> [Stated exercise]:
Begin with the first line of the listing and quote every line through the one containing "SC.cycles.max_bounces = 6;"; give only those lines.

> [Data excerpts]:
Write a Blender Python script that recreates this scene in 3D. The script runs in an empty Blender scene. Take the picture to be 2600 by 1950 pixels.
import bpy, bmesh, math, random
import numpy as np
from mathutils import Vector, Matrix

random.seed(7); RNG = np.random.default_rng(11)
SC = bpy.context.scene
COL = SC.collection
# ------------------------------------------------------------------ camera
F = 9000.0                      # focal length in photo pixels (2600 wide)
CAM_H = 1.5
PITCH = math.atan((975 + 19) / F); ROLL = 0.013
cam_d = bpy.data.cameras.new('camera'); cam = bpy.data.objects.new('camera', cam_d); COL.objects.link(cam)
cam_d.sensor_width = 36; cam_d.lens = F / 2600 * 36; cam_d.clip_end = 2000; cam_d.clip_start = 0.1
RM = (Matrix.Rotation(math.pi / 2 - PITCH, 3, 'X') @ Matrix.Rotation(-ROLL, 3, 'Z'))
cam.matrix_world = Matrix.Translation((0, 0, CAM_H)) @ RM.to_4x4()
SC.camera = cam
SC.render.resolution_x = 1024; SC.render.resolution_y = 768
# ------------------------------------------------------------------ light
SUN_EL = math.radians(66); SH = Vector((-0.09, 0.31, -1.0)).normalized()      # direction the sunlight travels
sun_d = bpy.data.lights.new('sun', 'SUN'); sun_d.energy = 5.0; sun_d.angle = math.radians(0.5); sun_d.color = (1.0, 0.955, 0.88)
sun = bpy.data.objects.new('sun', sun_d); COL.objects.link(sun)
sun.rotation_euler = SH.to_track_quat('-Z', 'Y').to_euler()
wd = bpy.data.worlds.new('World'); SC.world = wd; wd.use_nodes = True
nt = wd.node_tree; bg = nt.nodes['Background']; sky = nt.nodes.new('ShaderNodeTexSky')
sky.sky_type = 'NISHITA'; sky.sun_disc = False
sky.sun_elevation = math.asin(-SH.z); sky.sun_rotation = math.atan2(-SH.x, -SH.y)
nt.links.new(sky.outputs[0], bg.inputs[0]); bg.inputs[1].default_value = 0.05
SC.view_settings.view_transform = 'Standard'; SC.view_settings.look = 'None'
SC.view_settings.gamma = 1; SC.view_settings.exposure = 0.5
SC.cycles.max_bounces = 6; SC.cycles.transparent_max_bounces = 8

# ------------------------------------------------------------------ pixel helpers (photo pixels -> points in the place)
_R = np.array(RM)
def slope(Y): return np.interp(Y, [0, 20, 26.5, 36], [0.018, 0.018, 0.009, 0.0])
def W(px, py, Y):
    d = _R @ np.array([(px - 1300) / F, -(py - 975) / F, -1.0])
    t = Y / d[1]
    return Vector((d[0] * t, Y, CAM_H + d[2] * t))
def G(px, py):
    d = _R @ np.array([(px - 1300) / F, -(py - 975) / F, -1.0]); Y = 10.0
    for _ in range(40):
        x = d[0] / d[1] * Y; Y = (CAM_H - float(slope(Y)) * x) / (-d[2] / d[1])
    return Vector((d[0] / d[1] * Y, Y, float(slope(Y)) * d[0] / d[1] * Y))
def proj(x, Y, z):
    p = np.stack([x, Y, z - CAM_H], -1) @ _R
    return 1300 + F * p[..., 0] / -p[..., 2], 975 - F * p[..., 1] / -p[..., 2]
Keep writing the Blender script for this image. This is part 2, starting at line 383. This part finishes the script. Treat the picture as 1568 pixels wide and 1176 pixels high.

> [Expected output]:
Write a Blender Python script that recreates this scene in 3D. The script runs in an empty Blender scene. Take the picture to be 2600 by 1950 pixels.
import bpy, bmesh, math, random
import numpy as np
from mathutils import Vector, Matrix

random.seed(7); RNG = np.random.default_rng(11)
SC = bpy.context.scene
COL = SC.collection
# ------------------------------------------------------------------ camera
F = 9000.0                      # focal length in photo pixels (2600 wide)
CAM_H = 1.5
PITCH = math.atan((975 + 19) / F); ROLL = 0.013
cam_d = bpy.data.cameras.new('camera'); cam = bpy.data.objects.new('camera', cam_d); COL.objects.link(cam)
cam_d.sensor_width = 36; cam_d.lens = F / 2600 * 36; cam_d.clip_end = 2000; cam_d.clip_start = 0.1
RM = (Matrix.Rotation(math.pi / 2 - PITCH, 3, 'X') @ Matrix.Rotation(-ROLL, 3, 'Z'))
cam.matrix_world = Matrix.Translation((0, 0, CAM_H)) @ RM.to_4x4()
SC.camera = cam
SC.render.resolution_x = 1024; SC.render.resolution_y = 768
# ------------------------------------------------------------------ light
SUN_EL = math.radians(66); SH = Vector((-0.09, 0.31, -1.0)).normalized()      # direction the sunlight travels
sun_d = bpy.data.lights.new('sun', 'SUN'); sun_d.energy = 5.0; sun_d.angle = math.radians(0.5); sun_d.color = (1.0, 0.955, 0.88)
sun = bpy.data.objects.new('sun', sun_d); COL.objects.link(sun)
sun.rotation_euler = SH.to_track_quat('-Z', 'Y').to_euler()
wd = bpy.data.worlds.new('World'); SC.world = wd; wd.use_nodes = True
nt = wd.node_tree; bg = nt.nodes['Background']; sky = nt.nodes.new('ShaderNodeTexSky')
sky.sky_type = 'NISHITA'; sky.sun_disc = False
sky.sun_elevation = math.asin(-SH.z); sky.sun_rotation = math.atan2(-SH.x, -SH.y)
nt.links.new(sky.outputs[0], bg.inputs[0]); bg.inputs[1].default_value = 0.05
SC.view_settings.view_transform = 'Standard'; SC.view_settings.look = 'None'
SC.view_settings.gamma = 1; SC.view_settings.exposure = 0.5
SC.cycles.max_bounces = 6; SC.cycles.transparent_max_bounces = 8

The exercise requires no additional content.